Set task.
Count how many lines hold the word "scene" and give that number as the whole answer.

Data section.
——————

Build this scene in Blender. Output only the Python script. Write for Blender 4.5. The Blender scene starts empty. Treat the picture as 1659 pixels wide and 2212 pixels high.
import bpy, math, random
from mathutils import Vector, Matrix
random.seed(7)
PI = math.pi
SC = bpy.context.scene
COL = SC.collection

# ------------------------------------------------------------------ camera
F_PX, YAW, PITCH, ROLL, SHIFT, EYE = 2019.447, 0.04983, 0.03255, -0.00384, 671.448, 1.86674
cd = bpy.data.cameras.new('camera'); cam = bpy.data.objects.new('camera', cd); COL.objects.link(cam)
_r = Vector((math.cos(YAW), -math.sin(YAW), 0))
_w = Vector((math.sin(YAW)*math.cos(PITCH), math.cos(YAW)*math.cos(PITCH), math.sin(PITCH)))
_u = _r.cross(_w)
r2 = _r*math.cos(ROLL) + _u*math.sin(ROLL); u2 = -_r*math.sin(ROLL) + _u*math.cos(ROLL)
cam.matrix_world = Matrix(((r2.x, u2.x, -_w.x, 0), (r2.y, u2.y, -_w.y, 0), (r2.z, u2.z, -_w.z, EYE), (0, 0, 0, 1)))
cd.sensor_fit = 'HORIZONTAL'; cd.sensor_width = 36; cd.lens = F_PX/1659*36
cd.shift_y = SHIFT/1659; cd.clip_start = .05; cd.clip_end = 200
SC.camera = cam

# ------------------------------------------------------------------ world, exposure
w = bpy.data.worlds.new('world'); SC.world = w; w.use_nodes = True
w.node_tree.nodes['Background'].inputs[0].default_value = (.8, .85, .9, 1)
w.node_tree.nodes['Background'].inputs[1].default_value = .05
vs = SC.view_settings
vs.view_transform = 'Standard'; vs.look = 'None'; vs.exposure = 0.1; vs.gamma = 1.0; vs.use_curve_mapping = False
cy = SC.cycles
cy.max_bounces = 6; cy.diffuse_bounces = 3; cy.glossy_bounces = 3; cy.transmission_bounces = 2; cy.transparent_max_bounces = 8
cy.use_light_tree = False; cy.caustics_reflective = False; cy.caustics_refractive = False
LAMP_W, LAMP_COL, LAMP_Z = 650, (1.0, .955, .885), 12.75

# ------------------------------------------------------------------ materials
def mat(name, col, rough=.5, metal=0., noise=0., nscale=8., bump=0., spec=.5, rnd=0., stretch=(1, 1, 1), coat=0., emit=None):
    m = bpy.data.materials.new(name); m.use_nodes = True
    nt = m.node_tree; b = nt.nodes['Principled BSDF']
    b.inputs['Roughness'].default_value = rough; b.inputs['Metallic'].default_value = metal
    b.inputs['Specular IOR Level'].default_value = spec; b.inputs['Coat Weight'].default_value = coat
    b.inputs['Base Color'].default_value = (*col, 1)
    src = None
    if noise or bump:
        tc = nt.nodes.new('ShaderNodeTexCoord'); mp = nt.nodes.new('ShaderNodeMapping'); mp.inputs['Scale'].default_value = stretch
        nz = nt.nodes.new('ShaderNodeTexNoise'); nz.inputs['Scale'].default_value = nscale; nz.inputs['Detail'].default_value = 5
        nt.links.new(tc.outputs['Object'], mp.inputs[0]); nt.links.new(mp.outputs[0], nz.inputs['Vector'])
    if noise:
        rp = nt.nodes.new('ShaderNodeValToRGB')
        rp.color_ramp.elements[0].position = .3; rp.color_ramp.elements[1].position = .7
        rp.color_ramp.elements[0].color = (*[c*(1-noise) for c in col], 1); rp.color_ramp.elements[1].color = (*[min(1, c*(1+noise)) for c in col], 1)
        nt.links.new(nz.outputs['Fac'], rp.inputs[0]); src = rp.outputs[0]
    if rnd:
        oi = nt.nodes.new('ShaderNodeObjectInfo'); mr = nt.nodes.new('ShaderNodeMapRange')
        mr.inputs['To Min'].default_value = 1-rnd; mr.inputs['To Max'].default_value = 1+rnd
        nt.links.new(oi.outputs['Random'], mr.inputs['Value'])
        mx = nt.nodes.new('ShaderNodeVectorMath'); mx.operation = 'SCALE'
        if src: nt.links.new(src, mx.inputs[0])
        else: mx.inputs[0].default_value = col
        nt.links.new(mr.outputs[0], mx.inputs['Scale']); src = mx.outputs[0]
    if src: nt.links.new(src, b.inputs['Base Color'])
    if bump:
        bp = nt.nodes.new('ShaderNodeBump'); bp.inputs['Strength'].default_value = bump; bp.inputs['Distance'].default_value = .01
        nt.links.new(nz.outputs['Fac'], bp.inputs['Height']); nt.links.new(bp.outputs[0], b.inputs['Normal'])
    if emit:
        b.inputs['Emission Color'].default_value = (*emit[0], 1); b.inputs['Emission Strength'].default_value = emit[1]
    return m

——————

Solution to the exercise.
2